Ovviamente anche il Döner, a Berlino, esiste in tutte le possibili varianti “hip” della versione base: vegetariano, vegano, halal, kosher, mediterraneo, etc.. E il dialetto berlinese viene in soccorso anche per rispondere alla domanda su quante e quali salse aggiungere: “Mit allet!” (in tedesco sarebbe “Mit alles”), con tutto.
Si può imparare il dialetto berlinese? Sì e no. Meglio non pretendere di imitare il dialetto locale, che neanche tanti berlinesi parlano più proprio bene. Ma nel caso voleste inserire qua e là un suono berlinese o una parola dialettale per fare un simbolico piccolo inchino all’orgoglio locale, vi diamo di seguito qualche piccolo suggerimento:
g all’inizio o in mezzo a una parola diventa j (jut invece di gut)

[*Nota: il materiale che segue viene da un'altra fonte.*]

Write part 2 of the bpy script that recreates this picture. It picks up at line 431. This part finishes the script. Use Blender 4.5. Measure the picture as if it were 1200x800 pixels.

s alla fine della parola diventa spesso t (allet invece di alles)
ir alla fine diventa -ia (mia/dia invece di mir/dir, me/te), come -ür diventa -üa (Tüa invece di Tür, porta)
au diventa spesso oo (ooch invece di auch, anche; oojen invece di Augen, occhi)
ei diventa ee (weeß ick invece di weiß ich, lo so)
In “berlinese” si parla spesso in modo astratto, evitando i pronomi ich (io) e wir (noi). Per esempio si preferisce dire “Det hat man nich’ jewusst” invece che “Das wusste ich nicht!” (“Questo non si sapeva” invece di “Non lo sapevo”).
Si preferisce inoltre il trapassato prossimo come unico modo di riferirsi al passato. “Det war schön jewesen!” si preferisce a “Das war schön!” (Era bello).
In “berlinese”, inoltre, i casi si usano proprio “a caso” e spesso in modo contrario alla grammatica tedesca:
“Ick kenn’ dir” invece di “ich kenne dich” (ti conosco), “Det is Kalle seene (seine) Kalesche” invece di “Das ist Karls Auto” (È la macchina di Karl).
Naturalmente i berlinesi, con il loro umorismo secco, usano battute per spiegare la grammatica berlinese e le sue “trappole” e per fare degli esempi raccontano a volte una barzelletta, quella dell’uomo che vuole fare una dichiarazione d’amore alla bella ragazza che ha appena conosciuto:
“Ick liebe Dir!” (Amo a te!), dice il ragazzo alla ragazza, che lo corregge subito: “Ich liebe Dich!” (Amo te!). Lui è felicissimo della risposta e le risponde: “Du mir ooch? Wusst ick’s doch!” (Anche tu mi ami? Lo sapevo).